-- Task --
All of the data below must be repeated exactly.

-- Data provided --
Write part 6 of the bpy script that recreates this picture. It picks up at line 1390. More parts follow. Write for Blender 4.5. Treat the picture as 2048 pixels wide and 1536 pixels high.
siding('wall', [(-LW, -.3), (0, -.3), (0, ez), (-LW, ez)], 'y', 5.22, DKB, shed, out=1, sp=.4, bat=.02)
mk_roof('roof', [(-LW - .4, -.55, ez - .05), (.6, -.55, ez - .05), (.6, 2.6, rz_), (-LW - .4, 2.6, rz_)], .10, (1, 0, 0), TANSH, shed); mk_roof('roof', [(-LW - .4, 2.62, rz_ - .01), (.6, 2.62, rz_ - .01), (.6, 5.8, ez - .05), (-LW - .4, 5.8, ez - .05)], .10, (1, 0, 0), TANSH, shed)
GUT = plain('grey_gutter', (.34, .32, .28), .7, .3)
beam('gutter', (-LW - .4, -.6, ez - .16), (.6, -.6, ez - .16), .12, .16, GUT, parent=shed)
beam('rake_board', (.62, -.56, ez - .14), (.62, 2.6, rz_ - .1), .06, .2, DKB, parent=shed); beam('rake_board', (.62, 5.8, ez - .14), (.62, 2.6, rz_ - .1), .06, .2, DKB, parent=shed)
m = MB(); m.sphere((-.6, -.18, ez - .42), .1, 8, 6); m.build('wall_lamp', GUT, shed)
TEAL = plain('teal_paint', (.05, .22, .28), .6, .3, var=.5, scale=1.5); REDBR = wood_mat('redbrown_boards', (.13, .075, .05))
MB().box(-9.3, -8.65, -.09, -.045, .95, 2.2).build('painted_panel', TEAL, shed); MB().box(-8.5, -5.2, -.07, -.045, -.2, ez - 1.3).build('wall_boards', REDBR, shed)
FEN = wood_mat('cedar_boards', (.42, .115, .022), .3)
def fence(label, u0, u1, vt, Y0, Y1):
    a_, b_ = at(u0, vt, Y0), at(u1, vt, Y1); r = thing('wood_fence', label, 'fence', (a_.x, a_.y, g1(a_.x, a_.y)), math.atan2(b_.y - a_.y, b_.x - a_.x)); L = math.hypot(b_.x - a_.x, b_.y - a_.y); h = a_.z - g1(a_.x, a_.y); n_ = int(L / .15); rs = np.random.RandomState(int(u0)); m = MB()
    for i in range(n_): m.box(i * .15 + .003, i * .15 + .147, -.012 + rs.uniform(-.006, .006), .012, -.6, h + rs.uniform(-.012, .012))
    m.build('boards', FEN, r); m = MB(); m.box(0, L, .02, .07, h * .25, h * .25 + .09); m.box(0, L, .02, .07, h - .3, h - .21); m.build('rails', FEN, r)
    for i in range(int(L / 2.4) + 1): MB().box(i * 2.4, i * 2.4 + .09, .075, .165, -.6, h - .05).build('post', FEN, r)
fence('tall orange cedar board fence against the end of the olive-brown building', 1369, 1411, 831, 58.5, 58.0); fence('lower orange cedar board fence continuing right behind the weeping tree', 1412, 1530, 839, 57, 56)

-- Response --
Write part 6 of the bpy script that recreates this picture. It picks up at line 1390. More parts follow. Write for Blender 4.5. Treat the picture as 2048 pixels wide and 1536 pixels high.
siding('wall', [(-LW, -.3), (0, -.3), (0, ez), (-LW, ez)], 'y', 5.22, DKB, shed, out=1, sp=.4, bat=.02)
mk_roof('roof', [(-LW - .4, -.55, ez - .05), (.6, -.55, ez - .05), (.6, 2.6, rz_), (-LW - .4, 2.6, rz_)], .10, (1, 0, 0), TANSH, shed); mk_roof('roof', [(-LW - .4, 2.62, rz_ - .01), (.6, 2.62, rz_ - .01), (.6, 5.8, ez - .05), (-LW - .4, 5.8, ez - .05)], .10, (1, 0, 0), TANSH, shed)
GUT = plain('grey_gutter', (.34, .32, .28), .7, .3)
beam('gutter', (-LW - .4, -.6, ez - .16), (.6, -.6, ez - .16), .12, .16, GUT, parent=shed)
beam('rake_board', (.62, -.56, ez - .14), (.62, 2.6, rz_ - .1), .06, .2, DKB, parent=shed); beam('rake_board', (.62, 5.8, ez - .14), (.62, 2.6, rz_ - .1), .06, .2, DKB, parent=shed)
m = MB(); m.sphere((-.6, -.18, ez - .42), .1, 8, 6); m.build('wall_lamp', GUT, shed)
TEAL = plain('teal_paint', (.05, .22, .28), .6, .3, var=.5, scale=1.5); REDBR = wood_mat('redbrown_boards', (.13, .075, .05))
MB().box(-9.3, -8.65, -.09, -.045, .95, 2.2).build('painted_panel', TEAL, shed); MB().box(-8.5, -5.2, -.07, -.045, -.2, ez - 1.3).build('wall_boards', REDBR, shed)
FEN = wood_mat('cedar_boards', (.42, .115, .022), .3)
def fence(label, u0, u1, vt, Y0, Y1):
    a_, b_ = at(u0, vt, Y0), at(u1, vt, Y1); r = thing('wood_fence', label, 'fence', (a_.x, a_.y, g1(a_.x, a_.y)), math.atan2(b_.y - a_.y, b_.x - a_.x)); L = math.hypot(b_.x - a_.x, b_.y - a_.y); h = a_.z - g1(a_.x, a_.y); n_ = int(L / .15); rs = np.random.RandomState(int(u0)); m = MB()
    for i in range(n_): m.box(i * .15 + .003, i * .15 + .147, -.012 + rs.uniform(-.006, .006), .012, -.6, h + rs.uniform(-.012, .012))
    m.build('boards', FEN, r); m = MB(); m.box(0, L, .02, .07, h * .25, h * .25 + .09); m.box(0, L, .02, .07, h - .3, h - .21); m.build('rails', FEN, r)
    for i in range(int(L / 2.4) + 1): MB().box(i * 2.4, i * 2.4 + .09, .075, .165, -.6, h - .05).build('post', FEN, r)
fence('tall orange cedar board fence against the end of the olive-brown building', 1369, 1411, 831, 58.5, 58.0); fence('lower orange cedar board fence continuing right behind the weeping tree', 1412, 1530, 839, 57, 56)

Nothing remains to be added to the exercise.